Sharing a gleaning with you from this week <3
A couple of things before I share a thought for today.
First of all, in my post on Monday, if you were doing the math it may have seemed confusing. I mentioned having penned my Mission Statement in 2006 (which is correct) and then it said as I read it 8 years later…which would have been 2014…it was still true.
That portion and the Mission Statement were written when I started the Journey Onward Blog that many years ago. So to clarify…in 2026, which is 20 years after writing the Statement and 12 years after making it a page on my blog site, it is still all true for me.
Secondly (is that a word?), on Day 3 of a church wide fasting and prayer initiative, I have been convicted (as I was from last week’s sermon) to review and consider how far I may have fallen from my “first love” in this Journey with Christ.
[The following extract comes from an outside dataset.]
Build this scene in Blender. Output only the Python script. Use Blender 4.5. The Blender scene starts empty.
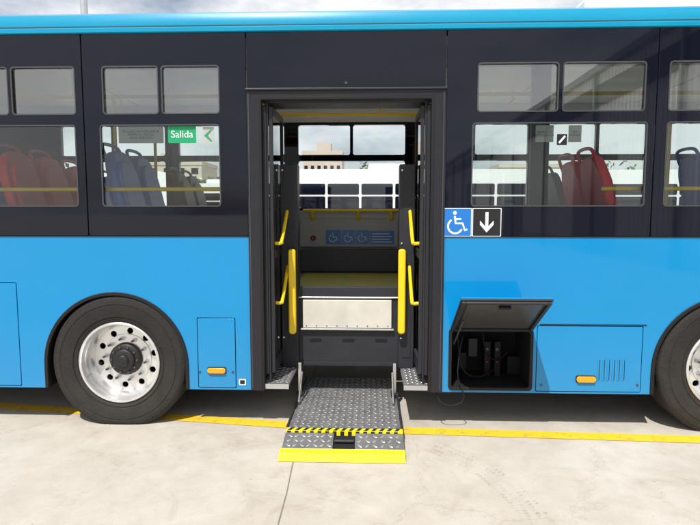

The thing that keeps resurfacing as I pray and seek my inner self and such is that I have fallen away from deeply studying and sharing God’s word.
If I have drifted in any way, it would be in reading and studying God’s words, following phrases that jump out at me and exploring deeper meaning in my quiet times.
I think back to how I would spend an hour or more looking up passages related to the passage I was reading, checking for meaning of words in a Concordance and finding commentaries of scholars to see if I was off track or on to something for my morning devotions years ago.
Teaching adult Sunday school for a couple of decades was a strong motivator for this as were the back to back Bible studies our church offered in those days. Somewhere along the way, without the accountability of having to come up with lessons each week and conflicts in schedules that have preempted a regular class attendance, I have stopped doing this thing that was part of my “first love” of His Word.
This morning, my devotion talked about how at the end of Judges, God’s people had drifted very far from reading and listening and talking about God’s word. And it was a humongous mess of humanity that led to God calling the prophet Samuel to bring them back.
I realized that it is not just the study, meditation, digging in and following rabbit trails that was part of my “first love”. It was also proclaiming it to others that kept my heart on fire.
So today I want to share (proclaim) what God showed me this week in the gift of an hour spent meditating on a phrase found in the 23rd Psalm. In a journaling class, we went to the sanctuary at church with our Bibles, pens, journals and nothing but quiet time to focus on a small passage of Scripture.
The assignment was to read Psalm 23 and then meditate on one small word or phrase that jumped out at us.
For me it was in the opening verses.
The Lord is my Shepherd, I lack nothing….
I lack nothing is what caught my attention.
For a long while I just repeated that phrase over and over.
Eventually I had to grab my pen as I thought about what it meant to me. The photo above is what I ended up journaling, but I want to write it out in simple form for you…
Because You are my Shepherd, I lack nothing.
Because You are my Shepherd, I am free.
Because You are my Shepherd, I am content.
I am free from regret.
Because You are my Shepherd, I am whole and complete.
I’m free from longing.
Because You are my Shepherd, I am enough and have enough.
I am free from striving.
Because You are my Shepherd, I have all I need.
I am free from bitterness.
Because You are my Shepherd, I am finished.
I am free from fixing things.
Because You are my Shepherd, I am satisfied.
I am free from trying harder.
Because You are my Shepherd, I am secure.
I am free from comparison.
Because You are my Shepherd, I am made perfect.
I am free from measuring up.
Because You are my Shepherd, I am sated.
I am free from envy.
Because You are my Shepherd, I am safe.
I am free from perfectionism.
Because You are my Shepherd, I’m without need.
I am free from condemnation.
Because You are my Shepherd, I am full.
I am free from fear and doubt.
Because You are my Shepherd, I lack nothing
I am free from failure.
I am free from criticism and over-thinking.
I am free and I lack nothing.
I have had multiple opportunities this week to turn back to that phrase to remind me that I lack nothing. It has been a rich experience to return to the application of God’s Word gleaned from a time of study and mediation.
I hope you will look at the photo above one more time.
Find the word “perfectionism” and notice that it is kind of blotched and messy.
The reason is, I actually wrote the word doubt twice.
When I realized it, I was bothered by the repetition. I didn’t know what to do. And then as I continued to meditate on it, I decided to replace it with freedom from perfectionism….written perfectly imperfectly in my journal.